**Stated problem**
Give back the exact lines spanning from the line with "('blackish thicket right" to the line with "('blue grey tree", with both of those lines included and no others.

**Collected data**
......
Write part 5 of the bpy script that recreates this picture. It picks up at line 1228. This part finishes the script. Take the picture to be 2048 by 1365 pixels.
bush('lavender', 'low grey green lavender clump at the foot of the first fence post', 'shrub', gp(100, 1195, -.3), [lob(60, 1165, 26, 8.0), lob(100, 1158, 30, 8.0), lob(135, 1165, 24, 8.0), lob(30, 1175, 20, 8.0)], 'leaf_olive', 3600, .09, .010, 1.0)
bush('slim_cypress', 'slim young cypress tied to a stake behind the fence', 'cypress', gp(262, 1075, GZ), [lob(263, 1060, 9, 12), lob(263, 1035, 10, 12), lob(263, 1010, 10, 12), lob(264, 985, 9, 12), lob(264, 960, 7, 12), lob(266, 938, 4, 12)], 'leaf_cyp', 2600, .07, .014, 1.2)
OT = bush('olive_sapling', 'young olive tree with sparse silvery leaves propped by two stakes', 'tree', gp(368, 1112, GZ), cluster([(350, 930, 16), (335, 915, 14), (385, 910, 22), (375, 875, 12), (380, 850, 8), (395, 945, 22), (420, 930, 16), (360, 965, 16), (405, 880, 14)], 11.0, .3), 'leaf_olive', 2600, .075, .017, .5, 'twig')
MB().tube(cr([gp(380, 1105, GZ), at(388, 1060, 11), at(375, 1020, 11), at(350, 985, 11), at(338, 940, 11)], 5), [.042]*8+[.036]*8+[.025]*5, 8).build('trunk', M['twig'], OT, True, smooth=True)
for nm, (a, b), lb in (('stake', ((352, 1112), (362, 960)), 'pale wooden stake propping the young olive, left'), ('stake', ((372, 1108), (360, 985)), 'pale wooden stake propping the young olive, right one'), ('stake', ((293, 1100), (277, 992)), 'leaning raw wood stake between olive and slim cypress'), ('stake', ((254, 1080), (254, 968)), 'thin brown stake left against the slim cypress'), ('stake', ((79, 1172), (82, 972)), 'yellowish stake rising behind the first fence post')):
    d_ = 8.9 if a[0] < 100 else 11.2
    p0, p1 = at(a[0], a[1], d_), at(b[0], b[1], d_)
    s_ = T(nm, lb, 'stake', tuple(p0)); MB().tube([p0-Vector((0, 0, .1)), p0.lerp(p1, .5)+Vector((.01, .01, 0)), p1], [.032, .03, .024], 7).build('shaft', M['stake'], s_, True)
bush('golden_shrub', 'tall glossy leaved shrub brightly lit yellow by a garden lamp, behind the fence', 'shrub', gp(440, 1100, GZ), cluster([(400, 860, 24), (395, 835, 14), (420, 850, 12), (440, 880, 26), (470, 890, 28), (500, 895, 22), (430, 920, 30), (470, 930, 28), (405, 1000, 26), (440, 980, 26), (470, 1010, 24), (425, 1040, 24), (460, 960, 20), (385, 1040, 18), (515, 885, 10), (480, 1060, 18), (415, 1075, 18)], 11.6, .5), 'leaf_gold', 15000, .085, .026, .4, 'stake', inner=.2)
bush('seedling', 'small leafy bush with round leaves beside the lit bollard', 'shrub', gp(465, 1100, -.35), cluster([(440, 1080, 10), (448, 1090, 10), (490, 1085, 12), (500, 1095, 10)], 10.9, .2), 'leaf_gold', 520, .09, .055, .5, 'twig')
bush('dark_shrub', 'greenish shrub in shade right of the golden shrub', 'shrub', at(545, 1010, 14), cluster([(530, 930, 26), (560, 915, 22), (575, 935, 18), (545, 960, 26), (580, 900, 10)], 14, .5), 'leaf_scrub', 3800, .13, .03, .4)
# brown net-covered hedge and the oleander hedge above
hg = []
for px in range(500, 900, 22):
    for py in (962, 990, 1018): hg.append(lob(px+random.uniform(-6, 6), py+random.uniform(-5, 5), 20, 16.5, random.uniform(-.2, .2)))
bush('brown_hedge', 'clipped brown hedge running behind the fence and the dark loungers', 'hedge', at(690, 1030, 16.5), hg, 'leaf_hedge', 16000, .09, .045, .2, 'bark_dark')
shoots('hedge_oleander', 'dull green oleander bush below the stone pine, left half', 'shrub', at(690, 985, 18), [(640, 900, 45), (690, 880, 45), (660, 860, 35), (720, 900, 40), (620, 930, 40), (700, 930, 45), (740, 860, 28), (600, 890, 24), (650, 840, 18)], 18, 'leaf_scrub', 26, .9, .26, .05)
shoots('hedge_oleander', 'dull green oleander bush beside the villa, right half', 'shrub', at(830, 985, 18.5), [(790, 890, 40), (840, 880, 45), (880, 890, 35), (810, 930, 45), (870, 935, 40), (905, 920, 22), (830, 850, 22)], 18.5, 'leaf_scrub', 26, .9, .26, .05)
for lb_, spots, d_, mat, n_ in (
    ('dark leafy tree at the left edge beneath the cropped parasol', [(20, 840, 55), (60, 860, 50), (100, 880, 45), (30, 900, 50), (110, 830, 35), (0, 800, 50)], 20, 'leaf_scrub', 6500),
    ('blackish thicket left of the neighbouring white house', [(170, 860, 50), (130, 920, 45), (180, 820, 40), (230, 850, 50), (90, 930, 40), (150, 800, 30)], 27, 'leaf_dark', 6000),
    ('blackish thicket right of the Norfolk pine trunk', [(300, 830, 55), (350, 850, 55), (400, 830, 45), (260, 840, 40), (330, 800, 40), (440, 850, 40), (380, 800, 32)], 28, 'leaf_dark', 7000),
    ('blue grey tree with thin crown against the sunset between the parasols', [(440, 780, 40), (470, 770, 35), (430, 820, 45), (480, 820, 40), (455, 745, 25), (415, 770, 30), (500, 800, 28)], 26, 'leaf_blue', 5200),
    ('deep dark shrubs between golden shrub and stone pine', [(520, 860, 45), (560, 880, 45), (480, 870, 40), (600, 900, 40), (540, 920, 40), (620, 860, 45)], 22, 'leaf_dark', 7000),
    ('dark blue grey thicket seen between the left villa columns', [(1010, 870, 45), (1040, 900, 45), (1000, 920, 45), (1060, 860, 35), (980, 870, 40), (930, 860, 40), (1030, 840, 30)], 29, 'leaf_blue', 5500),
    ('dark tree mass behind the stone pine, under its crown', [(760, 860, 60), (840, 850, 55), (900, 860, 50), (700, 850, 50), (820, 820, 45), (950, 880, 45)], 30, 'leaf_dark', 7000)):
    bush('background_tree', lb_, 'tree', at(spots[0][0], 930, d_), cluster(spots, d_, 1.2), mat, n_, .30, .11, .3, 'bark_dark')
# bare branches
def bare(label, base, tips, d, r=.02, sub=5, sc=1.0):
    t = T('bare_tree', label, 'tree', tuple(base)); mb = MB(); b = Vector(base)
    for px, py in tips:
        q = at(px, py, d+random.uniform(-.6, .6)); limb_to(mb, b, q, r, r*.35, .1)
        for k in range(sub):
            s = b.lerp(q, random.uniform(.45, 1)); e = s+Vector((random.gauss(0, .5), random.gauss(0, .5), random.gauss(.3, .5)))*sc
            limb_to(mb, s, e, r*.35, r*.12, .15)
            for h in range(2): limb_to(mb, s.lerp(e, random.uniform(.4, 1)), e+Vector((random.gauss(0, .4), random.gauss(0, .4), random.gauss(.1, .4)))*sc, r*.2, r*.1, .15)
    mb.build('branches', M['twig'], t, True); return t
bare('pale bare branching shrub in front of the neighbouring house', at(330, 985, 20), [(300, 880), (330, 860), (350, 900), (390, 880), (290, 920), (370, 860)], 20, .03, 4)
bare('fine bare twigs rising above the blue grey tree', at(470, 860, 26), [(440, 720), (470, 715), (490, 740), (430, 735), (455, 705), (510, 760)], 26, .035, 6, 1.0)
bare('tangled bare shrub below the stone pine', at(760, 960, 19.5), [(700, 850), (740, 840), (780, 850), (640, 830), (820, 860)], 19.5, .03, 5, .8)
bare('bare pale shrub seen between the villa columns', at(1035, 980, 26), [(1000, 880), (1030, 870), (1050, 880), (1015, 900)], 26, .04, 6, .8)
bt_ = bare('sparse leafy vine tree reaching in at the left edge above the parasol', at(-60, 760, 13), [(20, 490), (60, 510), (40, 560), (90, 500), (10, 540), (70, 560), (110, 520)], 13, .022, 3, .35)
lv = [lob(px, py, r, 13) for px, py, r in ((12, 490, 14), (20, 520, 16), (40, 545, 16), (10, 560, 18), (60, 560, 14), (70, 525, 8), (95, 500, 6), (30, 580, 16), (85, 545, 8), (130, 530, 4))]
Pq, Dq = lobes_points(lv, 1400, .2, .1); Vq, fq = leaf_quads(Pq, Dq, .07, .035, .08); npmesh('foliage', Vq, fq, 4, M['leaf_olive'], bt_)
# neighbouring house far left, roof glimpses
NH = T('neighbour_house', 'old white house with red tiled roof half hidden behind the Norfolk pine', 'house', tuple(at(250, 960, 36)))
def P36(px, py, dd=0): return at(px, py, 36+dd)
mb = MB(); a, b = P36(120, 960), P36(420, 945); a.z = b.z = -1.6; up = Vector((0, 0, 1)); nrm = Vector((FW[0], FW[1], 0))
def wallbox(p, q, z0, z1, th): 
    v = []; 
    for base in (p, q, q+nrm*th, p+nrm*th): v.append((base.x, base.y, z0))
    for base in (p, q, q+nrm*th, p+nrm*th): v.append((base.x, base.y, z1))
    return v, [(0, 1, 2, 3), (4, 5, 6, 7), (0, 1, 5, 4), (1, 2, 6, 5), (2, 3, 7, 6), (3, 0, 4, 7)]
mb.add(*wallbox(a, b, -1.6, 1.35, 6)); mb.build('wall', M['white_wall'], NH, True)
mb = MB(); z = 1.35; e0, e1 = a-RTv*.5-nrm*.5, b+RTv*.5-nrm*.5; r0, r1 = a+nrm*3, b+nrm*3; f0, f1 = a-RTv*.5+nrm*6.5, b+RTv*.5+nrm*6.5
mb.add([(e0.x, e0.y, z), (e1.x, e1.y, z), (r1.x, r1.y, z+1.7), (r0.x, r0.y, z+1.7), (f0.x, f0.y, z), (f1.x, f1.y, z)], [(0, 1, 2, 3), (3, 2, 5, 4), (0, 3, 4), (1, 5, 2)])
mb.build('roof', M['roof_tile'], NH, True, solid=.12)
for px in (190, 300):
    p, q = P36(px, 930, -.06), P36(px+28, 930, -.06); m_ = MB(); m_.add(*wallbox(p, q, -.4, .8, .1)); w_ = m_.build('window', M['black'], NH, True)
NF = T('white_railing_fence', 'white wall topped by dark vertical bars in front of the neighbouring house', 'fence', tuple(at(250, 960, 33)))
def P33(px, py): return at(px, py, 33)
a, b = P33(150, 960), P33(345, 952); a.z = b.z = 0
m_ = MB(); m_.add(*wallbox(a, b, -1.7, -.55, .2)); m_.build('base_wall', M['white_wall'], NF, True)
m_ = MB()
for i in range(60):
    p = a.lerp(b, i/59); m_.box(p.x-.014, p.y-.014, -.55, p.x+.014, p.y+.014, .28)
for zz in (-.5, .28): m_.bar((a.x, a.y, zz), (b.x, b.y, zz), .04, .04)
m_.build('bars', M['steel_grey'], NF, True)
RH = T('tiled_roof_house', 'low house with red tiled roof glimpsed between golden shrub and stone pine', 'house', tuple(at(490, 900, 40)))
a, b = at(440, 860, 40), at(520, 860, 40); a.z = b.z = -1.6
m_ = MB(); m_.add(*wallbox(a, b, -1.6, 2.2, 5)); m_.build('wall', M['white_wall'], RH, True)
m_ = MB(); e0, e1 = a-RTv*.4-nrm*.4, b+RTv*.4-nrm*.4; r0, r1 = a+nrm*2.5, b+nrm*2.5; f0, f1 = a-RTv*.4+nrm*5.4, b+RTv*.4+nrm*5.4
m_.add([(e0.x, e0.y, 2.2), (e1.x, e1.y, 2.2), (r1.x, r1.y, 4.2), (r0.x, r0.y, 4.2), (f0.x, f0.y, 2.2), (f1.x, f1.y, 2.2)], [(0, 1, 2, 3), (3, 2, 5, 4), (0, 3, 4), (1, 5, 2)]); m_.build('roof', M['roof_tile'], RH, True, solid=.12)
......
**Response to this task**
    ('blackish thicket right of the Norfolk pine trunk', [(300, 830, 55), (350, 850, 55), (400, 830, 45), (260, 840, 40), (330, 800, 40), (440, 850, 40), (380, 800, 32)], 28, 'leaf_dark', 7000),
    ('blue grey tree with thin crown against the sunset between the parasols', [(440, 780, 40), (470, 770, 35), (430, 820, 45), (480, 820, 40), (455, 745, 25), (415, 770, 30), (500, 800, 28)], 26, 'leaf_blue', 5200),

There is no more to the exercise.